A 1996 NBA Finals game between the Chicago Bulls and Seattle SuperSonics in Chicago. After Dennis Rodman, center, got a technical foul, Michael Jordan had a few words for him. Michael Conroy / AP Photo
In certain sports, you can get by not communicating with certain teammates. If a left fielder and first baseman hate each other, that’s fine since they essentially operate independently of each other. If no one on the football team talks to the punter, then it sounds like a typical football team.

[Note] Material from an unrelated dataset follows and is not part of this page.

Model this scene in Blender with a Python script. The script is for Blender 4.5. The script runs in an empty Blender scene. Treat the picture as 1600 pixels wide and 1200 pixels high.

But communication is key in basketball — all five players need to be on the same page in order to be successful. Not only on the court, but off the court players need to have at least some communication in order to see how their personalities mesh together.
But that wasn’t the case on the Bulls’ second three-peat, which makes their success even more amazing, because Dennis Rodman didn’t talk to Michael Jordan or Scottie Pippen. Ever.
“Me and Scottie [Pippen] and Michael [Jordan] never had a conversation in three years in Chicago,” Rodman said in 2011. “Only time we had a conversation was on the court, that was it. And nobody believes that.”
While most would think that Rodman was at fault, maybe Jordan and Pippen didn’t want to talk to Rodman because of the foul he put on Pippen during the Bulls-Bad Boy Pistons feud?